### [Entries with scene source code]
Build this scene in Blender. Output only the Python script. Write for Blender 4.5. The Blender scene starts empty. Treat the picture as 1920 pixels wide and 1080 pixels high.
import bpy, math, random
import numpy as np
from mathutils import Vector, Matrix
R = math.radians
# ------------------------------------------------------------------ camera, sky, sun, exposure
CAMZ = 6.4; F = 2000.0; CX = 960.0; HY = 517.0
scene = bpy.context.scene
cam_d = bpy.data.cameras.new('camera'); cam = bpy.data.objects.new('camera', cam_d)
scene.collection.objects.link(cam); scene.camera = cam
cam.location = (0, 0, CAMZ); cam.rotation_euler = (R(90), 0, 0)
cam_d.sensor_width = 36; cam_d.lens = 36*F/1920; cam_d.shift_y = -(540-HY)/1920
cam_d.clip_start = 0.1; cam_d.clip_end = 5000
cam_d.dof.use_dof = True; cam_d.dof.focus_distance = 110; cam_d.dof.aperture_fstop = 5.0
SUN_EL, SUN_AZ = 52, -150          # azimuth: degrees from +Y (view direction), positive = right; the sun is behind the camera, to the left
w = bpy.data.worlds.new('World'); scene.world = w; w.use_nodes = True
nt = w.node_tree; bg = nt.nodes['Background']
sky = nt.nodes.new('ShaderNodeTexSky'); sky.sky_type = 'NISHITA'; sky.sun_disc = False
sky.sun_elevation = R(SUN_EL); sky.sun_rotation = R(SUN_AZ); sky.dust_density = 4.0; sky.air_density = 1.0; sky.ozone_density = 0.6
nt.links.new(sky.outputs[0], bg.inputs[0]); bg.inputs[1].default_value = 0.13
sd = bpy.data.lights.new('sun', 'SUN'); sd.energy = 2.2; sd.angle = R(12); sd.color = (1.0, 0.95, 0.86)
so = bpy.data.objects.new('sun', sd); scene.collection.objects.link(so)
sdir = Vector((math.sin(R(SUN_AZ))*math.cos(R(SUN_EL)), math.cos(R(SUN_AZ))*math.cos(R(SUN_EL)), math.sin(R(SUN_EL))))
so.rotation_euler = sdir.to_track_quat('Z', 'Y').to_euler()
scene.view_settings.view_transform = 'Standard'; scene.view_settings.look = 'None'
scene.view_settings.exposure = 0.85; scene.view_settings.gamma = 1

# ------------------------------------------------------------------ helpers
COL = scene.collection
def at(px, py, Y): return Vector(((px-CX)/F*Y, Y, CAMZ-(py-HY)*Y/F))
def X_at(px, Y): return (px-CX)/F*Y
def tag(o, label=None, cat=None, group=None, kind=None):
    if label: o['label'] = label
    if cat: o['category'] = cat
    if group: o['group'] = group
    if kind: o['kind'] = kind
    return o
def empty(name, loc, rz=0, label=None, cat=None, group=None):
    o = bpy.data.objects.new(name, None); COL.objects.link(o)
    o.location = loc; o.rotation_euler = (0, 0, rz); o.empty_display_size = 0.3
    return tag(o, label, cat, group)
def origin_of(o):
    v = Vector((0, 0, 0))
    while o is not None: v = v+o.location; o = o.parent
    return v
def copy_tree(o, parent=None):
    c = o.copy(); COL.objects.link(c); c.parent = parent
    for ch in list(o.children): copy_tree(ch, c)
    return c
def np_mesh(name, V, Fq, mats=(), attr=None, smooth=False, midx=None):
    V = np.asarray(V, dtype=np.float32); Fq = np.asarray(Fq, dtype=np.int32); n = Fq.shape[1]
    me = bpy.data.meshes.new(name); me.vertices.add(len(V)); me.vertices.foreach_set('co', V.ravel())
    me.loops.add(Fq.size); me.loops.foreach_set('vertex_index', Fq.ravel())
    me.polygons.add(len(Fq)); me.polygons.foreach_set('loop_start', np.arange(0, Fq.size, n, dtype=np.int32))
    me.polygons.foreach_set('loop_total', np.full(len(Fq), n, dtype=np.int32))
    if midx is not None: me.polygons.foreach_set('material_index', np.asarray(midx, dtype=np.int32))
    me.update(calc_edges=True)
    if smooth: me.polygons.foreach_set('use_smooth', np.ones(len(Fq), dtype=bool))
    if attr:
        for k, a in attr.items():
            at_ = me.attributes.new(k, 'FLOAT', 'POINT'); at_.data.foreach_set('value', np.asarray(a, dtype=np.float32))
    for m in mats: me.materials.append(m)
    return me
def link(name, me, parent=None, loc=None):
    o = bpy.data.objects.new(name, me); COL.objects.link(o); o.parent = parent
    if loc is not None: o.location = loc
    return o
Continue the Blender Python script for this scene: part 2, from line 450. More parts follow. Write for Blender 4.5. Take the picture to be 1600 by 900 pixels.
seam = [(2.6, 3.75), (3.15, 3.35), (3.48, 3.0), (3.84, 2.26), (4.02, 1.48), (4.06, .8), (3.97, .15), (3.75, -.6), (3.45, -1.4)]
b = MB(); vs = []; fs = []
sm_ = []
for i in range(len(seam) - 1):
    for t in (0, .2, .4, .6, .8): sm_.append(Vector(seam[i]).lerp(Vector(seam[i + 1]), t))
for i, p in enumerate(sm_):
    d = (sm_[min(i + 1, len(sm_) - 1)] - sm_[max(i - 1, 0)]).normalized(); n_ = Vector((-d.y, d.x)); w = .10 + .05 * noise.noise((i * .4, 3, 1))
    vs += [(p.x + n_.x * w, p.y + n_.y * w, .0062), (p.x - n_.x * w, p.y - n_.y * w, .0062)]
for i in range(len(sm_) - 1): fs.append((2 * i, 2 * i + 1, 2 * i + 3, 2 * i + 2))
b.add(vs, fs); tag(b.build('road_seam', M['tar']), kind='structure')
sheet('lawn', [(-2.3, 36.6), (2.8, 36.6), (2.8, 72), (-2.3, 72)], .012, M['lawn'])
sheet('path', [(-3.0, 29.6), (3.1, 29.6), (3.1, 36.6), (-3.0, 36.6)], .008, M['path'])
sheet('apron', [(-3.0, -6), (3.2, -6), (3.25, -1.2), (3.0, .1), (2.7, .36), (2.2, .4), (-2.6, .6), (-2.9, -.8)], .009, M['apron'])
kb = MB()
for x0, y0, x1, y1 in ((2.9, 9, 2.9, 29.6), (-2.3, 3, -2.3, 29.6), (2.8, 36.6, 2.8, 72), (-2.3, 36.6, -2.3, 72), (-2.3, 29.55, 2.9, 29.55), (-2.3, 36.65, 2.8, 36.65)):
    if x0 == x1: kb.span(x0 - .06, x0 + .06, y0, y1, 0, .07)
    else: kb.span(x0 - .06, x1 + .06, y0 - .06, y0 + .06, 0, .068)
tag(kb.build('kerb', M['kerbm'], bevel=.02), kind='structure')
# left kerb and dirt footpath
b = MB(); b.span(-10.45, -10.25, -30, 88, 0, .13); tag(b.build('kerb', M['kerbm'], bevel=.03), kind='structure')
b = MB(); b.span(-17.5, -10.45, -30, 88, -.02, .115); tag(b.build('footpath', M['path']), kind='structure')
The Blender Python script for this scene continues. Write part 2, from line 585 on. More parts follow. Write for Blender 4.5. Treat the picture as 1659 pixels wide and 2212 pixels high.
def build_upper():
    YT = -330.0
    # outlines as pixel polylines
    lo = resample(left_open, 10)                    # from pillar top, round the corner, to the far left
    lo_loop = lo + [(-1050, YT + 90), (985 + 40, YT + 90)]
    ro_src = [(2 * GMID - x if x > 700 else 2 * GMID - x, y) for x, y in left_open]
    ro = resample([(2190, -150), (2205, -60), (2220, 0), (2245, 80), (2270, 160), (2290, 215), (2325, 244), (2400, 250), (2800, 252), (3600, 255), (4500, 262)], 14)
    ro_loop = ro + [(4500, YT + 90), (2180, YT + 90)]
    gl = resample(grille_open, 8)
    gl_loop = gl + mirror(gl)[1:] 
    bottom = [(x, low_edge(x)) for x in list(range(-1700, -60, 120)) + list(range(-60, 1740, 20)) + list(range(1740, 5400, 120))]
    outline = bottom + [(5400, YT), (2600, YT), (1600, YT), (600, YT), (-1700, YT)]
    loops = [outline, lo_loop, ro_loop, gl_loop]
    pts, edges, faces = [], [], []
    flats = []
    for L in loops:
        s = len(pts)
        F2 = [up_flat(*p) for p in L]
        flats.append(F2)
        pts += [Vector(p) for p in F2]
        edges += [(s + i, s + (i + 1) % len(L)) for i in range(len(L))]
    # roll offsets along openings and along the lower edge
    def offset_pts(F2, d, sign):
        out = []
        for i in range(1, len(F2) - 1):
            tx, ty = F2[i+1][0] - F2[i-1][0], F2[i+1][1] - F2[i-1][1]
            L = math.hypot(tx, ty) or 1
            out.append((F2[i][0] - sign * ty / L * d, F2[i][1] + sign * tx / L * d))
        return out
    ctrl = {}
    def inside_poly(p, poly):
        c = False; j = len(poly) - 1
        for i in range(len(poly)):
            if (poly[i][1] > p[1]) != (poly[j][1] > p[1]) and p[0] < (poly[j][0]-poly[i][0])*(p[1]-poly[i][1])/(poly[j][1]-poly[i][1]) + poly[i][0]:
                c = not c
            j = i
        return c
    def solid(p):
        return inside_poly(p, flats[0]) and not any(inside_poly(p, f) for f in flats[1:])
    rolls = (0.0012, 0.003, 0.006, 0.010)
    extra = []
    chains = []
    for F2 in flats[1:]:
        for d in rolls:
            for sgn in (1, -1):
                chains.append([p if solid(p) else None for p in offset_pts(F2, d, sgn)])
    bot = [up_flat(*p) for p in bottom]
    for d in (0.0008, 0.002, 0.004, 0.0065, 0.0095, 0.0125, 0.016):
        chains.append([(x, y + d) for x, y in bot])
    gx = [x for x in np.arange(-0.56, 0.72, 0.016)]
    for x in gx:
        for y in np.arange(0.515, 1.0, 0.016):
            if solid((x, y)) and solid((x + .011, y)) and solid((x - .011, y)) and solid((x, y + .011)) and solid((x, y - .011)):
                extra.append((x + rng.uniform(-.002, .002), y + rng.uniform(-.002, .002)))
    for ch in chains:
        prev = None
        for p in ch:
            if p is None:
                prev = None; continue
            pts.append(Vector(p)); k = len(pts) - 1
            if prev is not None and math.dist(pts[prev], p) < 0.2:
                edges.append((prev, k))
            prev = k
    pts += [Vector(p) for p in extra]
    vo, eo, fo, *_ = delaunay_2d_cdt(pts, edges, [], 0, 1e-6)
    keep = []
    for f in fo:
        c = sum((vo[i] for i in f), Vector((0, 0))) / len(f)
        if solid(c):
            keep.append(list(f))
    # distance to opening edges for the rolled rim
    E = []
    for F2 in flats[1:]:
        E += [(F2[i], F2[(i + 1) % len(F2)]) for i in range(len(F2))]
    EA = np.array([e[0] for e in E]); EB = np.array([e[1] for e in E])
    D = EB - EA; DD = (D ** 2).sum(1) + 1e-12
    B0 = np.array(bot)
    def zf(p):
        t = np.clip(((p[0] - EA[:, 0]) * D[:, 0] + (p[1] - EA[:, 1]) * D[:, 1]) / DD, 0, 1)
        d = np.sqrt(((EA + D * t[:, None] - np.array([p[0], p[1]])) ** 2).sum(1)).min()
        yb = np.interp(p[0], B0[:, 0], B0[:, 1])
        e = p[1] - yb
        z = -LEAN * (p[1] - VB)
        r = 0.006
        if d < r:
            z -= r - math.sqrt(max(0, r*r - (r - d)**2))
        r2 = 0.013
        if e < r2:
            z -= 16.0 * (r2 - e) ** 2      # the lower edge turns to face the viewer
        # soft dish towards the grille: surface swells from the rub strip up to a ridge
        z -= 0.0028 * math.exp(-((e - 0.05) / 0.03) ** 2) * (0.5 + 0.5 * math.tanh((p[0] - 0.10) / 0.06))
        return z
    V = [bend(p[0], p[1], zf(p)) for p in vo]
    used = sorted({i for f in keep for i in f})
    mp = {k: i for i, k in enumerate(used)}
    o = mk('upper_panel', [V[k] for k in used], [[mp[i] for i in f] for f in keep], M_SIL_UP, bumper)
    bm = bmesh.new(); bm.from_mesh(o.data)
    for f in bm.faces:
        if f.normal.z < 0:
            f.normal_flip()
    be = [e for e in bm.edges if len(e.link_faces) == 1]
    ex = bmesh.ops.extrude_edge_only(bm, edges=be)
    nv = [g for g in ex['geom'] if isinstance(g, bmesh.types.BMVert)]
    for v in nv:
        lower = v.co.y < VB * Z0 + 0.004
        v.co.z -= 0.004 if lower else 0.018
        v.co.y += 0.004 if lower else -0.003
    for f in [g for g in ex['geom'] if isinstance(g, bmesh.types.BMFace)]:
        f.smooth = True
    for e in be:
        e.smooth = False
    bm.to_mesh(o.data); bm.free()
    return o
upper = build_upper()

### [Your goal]
Using the entries above, extract exactly the span from the line with "Continue the Blender" to the line with "b = MB(); b.span(-17.5, -10.45, -30, 88, -.02, .115);", both lines included; leave out everything else.

### [Task result]
Continue the Blender Python script for this scene: part 2, from line 450. More parts follow. Write for Blender 4.5. Take the picture to be 1600 by 900 pixels.
seam = [(2.6, 3.75), (3.15, 3.35), (3.48, 3.0), (3.84, 2.26), (4.02, 1.48), (4.06, .8), (3.97, .15), (3.75, -.6), (3.45, -1.4)]
b = MB(); vs = []; fs = []
sm_ = []
for i in range(len(seam) - 1):
    for t in (0, .2, .4, .6, .8): sm_.append(Vector(seam[i]).lerp(Vector(seam[i + 1]), t))
for i, p in enumerate(sm_):
    d = (sm_[min(i + 1, len(sm_) - 1)] - sm_[max(i - 1, 0)]).normalized(); n_ = Vector((-d.y, d.x)); w = .10 + .05 * noise.noise((i * .4, 3, 1))
    vs += [(p.x + n_.x * w, p.y + n_.y * w, .0062), (p.x - n_.x * w, p.y - n_.y * w, .0062)]
for i in range(len(sm_) - 1): fs.append((2 * i, 2 * i + 1, 2 * i + 3, 2 * i + 2))
b.add(vs, fs); tag(b.build('road_seam', M['tar']), kind='structure')
sheet('lawn', [(-2.3, 36.6), (2.8, 36.6), (2.8, 72), (-2.3, 72)], .012, M['lawn'])
sheet('path', [(-3.0, 29.6), (3.1, 29.6), (3.1, 36.6), (-3.0, 36.6)], .008, M['path'])
sheet('apron', [(-3.0, -6), (3.2, -6), (3.25, -1.2), (3.0, .1), (2.7, .36), (2.2, .4), (-2.6, .6), (-2.9, -.8)], .009, M['apron'])
kb = MB()
for x0, y0, x1, y1 in ((2.9, 9, 2.9, 29.6), (-2.3, 3, -2.3, 29.6), (2.8, 36.6, 2.8, 72), (-2.3, 36.6, -2.3, 72), (-2.3, 29.55, 2.9, 29.55), (-2.3, 36.65, 2.8, 36.65)):
    if x0 == x1: kb.span(x0 - .06, x0 + .06, y0, y1, 0, .07)
    else: kb.span(x0 - .06, x1 + .06, y0 - .06, y0 + .06, 0, .068)
tag(kb.build('kerb', M['kerbm'], bevel=.02), kind='structure')
# left kerb and dirt footpath
b = MB(); b.span(-10.45, -10.25, -30, 88, 0, .13); tag(b.build('kerb', M['kerbm'], bevel=.03), kind='structure')
b = MB(); b.span(-17.5, -10.45, -30, 88, -.02, .115); tag(b.build('footpath', M['path']), kind='structure')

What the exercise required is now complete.